AVAILABLE DATA
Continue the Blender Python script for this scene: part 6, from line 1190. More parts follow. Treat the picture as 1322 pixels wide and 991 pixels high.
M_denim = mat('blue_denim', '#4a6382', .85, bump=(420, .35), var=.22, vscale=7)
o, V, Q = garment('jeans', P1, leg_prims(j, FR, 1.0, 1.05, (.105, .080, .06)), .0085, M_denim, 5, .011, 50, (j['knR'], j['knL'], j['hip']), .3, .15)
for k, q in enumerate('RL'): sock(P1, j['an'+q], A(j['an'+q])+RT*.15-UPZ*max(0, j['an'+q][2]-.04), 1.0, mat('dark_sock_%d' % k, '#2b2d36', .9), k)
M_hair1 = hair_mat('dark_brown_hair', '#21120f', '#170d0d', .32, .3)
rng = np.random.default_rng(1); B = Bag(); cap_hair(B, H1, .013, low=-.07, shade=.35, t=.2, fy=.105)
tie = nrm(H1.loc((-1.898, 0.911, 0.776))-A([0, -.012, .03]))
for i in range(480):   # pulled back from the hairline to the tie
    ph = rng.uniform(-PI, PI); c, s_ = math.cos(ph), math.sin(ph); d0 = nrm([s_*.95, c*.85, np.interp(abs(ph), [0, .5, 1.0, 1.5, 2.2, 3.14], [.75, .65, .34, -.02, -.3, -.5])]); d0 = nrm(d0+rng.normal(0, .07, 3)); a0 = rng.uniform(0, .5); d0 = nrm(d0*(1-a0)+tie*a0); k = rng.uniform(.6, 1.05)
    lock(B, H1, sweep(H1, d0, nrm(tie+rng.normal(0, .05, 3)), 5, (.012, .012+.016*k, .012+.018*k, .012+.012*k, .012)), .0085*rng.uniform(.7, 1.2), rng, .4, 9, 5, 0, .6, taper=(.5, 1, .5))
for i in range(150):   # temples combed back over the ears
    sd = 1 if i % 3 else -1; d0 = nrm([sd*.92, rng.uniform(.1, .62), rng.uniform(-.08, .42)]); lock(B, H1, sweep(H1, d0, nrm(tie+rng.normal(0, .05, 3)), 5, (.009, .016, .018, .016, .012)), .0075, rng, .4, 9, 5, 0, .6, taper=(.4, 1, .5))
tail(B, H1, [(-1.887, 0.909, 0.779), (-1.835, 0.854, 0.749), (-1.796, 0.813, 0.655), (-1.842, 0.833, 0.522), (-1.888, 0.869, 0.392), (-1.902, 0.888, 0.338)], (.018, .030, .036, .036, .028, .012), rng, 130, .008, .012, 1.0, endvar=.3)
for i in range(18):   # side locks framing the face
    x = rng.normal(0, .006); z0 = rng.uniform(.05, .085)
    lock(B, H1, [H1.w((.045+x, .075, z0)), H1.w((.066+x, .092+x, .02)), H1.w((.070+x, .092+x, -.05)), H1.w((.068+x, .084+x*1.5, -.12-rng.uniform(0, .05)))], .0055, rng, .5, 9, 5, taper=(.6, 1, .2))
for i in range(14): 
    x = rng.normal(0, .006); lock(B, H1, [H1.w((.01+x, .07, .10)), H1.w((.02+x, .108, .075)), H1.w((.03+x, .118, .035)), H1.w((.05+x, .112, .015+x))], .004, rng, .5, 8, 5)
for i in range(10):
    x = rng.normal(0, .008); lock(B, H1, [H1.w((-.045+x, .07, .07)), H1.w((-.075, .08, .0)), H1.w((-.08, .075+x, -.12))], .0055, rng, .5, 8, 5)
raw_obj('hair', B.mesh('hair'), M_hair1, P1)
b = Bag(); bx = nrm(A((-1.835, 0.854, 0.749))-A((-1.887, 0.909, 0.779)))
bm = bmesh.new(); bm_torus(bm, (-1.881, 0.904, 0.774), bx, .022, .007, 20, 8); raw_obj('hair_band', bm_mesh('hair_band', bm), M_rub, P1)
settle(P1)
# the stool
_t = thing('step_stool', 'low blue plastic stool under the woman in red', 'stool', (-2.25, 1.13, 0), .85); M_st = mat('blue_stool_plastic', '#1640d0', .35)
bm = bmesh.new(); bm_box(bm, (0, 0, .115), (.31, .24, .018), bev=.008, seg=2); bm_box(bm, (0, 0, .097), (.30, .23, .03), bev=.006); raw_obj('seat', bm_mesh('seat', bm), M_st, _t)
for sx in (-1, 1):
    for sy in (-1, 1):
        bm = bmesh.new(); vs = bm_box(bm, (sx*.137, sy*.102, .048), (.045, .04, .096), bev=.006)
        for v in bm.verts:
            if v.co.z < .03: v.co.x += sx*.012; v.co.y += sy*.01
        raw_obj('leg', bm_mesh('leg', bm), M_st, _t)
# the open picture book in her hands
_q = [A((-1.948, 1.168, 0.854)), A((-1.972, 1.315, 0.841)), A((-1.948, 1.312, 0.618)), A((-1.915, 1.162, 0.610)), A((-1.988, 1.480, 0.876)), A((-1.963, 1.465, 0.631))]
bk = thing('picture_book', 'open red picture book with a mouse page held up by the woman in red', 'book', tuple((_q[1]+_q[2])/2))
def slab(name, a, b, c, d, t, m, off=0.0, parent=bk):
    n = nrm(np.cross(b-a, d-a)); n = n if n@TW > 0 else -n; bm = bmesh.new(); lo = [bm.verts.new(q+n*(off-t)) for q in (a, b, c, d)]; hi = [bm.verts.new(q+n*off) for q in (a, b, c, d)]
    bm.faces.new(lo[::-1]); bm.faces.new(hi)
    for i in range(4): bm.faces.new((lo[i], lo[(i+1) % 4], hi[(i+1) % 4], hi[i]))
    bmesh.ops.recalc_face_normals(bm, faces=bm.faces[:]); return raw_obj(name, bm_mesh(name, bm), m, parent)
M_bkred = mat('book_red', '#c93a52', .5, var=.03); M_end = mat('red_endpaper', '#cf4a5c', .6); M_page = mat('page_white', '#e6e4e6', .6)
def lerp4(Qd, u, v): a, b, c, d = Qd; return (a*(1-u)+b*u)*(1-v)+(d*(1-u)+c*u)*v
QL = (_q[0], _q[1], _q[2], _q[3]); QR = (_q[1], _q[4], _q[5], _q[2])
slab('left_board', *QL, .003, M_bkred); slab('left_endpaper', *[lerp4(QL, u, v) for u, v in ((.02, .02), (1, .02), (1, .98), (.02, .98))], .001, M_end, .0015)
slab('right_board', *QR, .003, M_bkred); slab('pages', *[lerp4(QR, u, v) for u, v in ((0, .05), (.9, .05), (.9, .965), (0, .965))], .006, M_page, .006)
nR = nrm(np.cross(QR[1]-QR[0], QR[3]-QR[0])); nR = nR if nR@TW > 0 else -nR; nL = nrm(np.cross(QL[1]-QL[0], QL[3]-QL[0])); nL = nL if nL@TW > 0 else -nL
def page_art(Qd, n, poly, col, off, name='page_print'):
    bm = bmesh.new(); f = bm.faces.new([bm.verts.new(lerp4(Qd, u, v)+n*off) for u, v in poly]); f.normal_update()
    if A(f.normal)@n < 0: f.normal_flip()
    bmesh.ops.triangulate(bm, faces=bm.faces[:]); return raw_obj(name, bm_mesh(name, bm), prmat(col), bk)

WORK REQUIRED
Repeat the lines above exactly.

EXERCISE RESPONSE
Continue the Blender Python script for this scene: part 6, from line 1190. More parts follow. Treat the picture as 1322 pixels wide and 991 pixels high.
M_denim = mat('blue_denim', '#4a6382', .85, bump=(420, .35), var=.22, vscale=7)
o, V, Q = garment('jeans', P1, leg_prims(j, FR, 1.0, 1.05, (.105, .080, .06)), .0085, M_denim, 5, .011, 50, (j['knR'], j['knL'], j['hip']), .3, .15)
for k, q in enumerate('RL'): sock(P1, j['an'+q], A(j['an'+q])+RT*.15-UPZ*max(0, j['an'+q][2]-.04), 1.0, mat('dark_sock_%d' % k, '#2b2d36', .9), k)
M_hair1 = hair_mat('dark_brown_hair', '#21120f', '#170d0d', .32, .3)
rng = np.random.default_rng(1); B = Bag(); cap_hair(B, H1, .013, low=-.07, shade=.35, t=.2, fy=.105)
tie = nrm(H1.loc((-1.898, 0.911, 0.776))-A([0, -.012, .03]))
for i in range(480):   # pulled back from the hairline to the tie
    ph = rng.uniform(-PI, PI); c, s_ = math.cos(ph), math.sin(ph); d0 = nrm([s_*.95, c*.85, np.interp(abs(ph), [0, .5, 1.0, 1.5, 2.2, 3.14], [.75, .65, .34, -.02, -.3, -.5])]); d0 = nrm(d0+rng.normal(0, .07, 3)); a0 = rng.uniform(0, .5); d0 = nrm(d0*(1-a0)+tie*a0); k = rng.uniform(.6, 1.05)
    lock(B, H1, sweep(H1, d0, nrm(tie+rng.normal(0, .05, 3)), 5, (.012, .012+.016*k, .012+.018*k, .012+.012*k, .012)), .0085*rng.uniform(.7, 1.2), rng, .4, 9, 5, 0, .6, taper=(.5, 1, .5))
for i in range(150):   # temples combed back over the ears
    sd = 1 if i % 3 else -1; d0 = nrm([sd*.92, rng.uniform(.1, .62), rng.uniform(-.08, .42)]); lock(B, H1, sweep(H1, d0, nrm(tie+rng.normal(0, .05, 3)), 5, (.009, .016, .018, .016, .012)), .0075, rng, .4, 9, 5, 0, .6, taper=(.4, 1, .5))
tail(B, H1, [(-1.887, 0.909, 0.779), (-1.835, 0.854, 0.749), (-1.796, 0.813, 0.655), (-1.842, 0.833, 0.522), (-1.888, 0.869, 0.392), (-1.902, 0.888, 0.338)], (.018, .030, .036, .036, .028, .012), rng, 130, .008, .012, 1.0, endvar=.3)
for i in range(18):   # side locks framing the face
    x = rng.normal(0, .006); z0 = rng.uniform(.05, .085)
    lock(B, H1, [H1.w((.045+x, .075, z0)), H1.w((.066+x, .092+x, .02)), H1.w((.070+x, .092+x, -.05)), H1.w((.068+x, .084+x*1.5, -.12-rng.uniform(0, .05)))], .0055, rng, .5, 9, 5, taper=(.6, 1, .2))
for i in range(14): 
    x = rng.normal(0, .006); lock(B, H1, [H1.w((.01+x, .07, .10)), H1.w((.02+x, .108, .075)), H1.w((.03+x, .118, .035)), H1.w((.05+x, .112, .015+x))], .004, rng, .5, 8, 5)
for i in range(10):
    x = rng.normal(0, .008); lock(B, H1, [H1.w((-.045+x, .07, .07)), H1.w((-.075, .08, .0)), H1.w((-.08, .075+x, -.12))], .0055, rng, .5, 8, 5)
raw_obj('hair', B.mesh('hair'), M_hair1, P1)
b = Bag(); bx = nrm(A((-1.835, 0.854, 0.749))-A((-1.887, 0.909, 0.779)))
bm = bmesh.new(); bm_torus(bm, (-1.881, 0.904, 0.774), bx, .022, .007, 20, 8); raw_obj('hair_band', bm_mesh('hair_band', bm), M_rub, P1)
settle(P1)
# the stool
_t = thing('step_stool', 'low blue plastic stool under the woman in red', 'stool', (-2.25, 1.13, 0), .85); M_st = mat('blue_stool_plastic', '#1640d0', .35)
bm = bmesh.new(); bm_box(bm, (0, 0, .115), (.31, .24, .018), bev=.008, seg=2); bm_box(bm, (0, 0, .097), (.30, .23, .03), bev=.006); raw_obj('seat', bm_mesh('seat', bm), M_st, _t)
for sx in (-1, 1):
    for sy in (-1, 1):
        bm = bmesh.new(); vs = bm_box(bm, (sx*.137, sy*.102, .048), (.045, .04, .096), bev=.006)
        for v in bm.verts:
            if v.co.z < .03: v.co.x += sx*.012; v.co.y += sy*.01
        raw_obj('leg', bm_mesh('leg', bm), M_st, _t)
# the open picture book in her hands
_q = [A((-1.948, 1.168, 0.854)), A((-1.972, 1.315, 0.841)), A((-1.948, 1.312, 0.618)), A((-1.915, 1.162, 0.610)), A((-1.988, 1.480, 0.876)), A((-1.963, 1.465, 0.631))]
bk = thing('picture_book', 'open red picture book with a mouse page held up by the woman in red', 'book', tuple((_q[1]+_q[2])/2))
def slab(name, a, b, c, d, t, m, off=0.0, parent=bk):
    n = nrm(np.cross(b-a, d-a)); n = n if n@TW > 0 else -n; bm = bmesh.new(); lo = [bm.verts.new(q+n*(off-t)) for q in (a, b, c, d)]; hi = [bm.verts.new(q+n*off) for q in (a, b, c, d)]
    bm.faces.new(lo[::-1]); bm.faces.new(hi)
    for i in range(4): bm.faces.new((lo[i], lo[(i+1) % 4], hi[(i+1) % 4], hi[i]))
    bmesh.ops.recalc_face_normals(bm, faces=bm.faces[:]); return raw_obj(name, bm_mesh(name, bm), m, parent)
M_bkred = mat('book_red', '#c93a52', .5, var=.03); M_end = mat('red_endpaper', '#cf4a5c', .6); M_page = mat('page_white', '#e6e4e6', .6)
def lerp4(Qd, u, v): a, b, c, d = Qd; return (a*(1-u)+b*u)*(1-v)+(d*(1-u)+c*u)*v
QL = (_q[0], _q[1], _q[2], _q[3]); QR = (_q[1], _q[4], _q[5], _q[2])
slab('left_board', *QL, .003, M_bkred); slab('left_endpaper', *[lerp4(QL, u, v) for u, v in ((.02, .02), (1, .02), (1, .98), (.02, .98))], .001, M_end, .0015)
slab('right_board', *QR, .003, M_bkred); slab('pages', *[lerp4(QR, u, v) for u, v in ((0, .05), (.9, .05), (.9, .965), (0, .965))], .006, M_page, .006)
nR = nrm(np.cross(QR[1]-QR[0], QR[3]-QR[0])); nR = nR if nR@TW > 0 else -nR; nL = nrm(np.cross(QL[1]-QL[0], QL[3]-QL[0])); nL = nL if nL@TW > 0 else -nL
def page_art(Qd, n, poly, col, off, name='page_print'):
    bm = bmesh.new(); f = bm.faces.new([bm.verts.new(lerp4(Qd, u, v)+n*off) for u, v in poly]); f.normal_update()
    if A(f.normal)@n < 0: f.normal_flip()
    bmesh.ops.triangulate(bm, faces=bm.faces[:]); return raw_obj(name, bm_mesh(name, bm), prmat(col), bk)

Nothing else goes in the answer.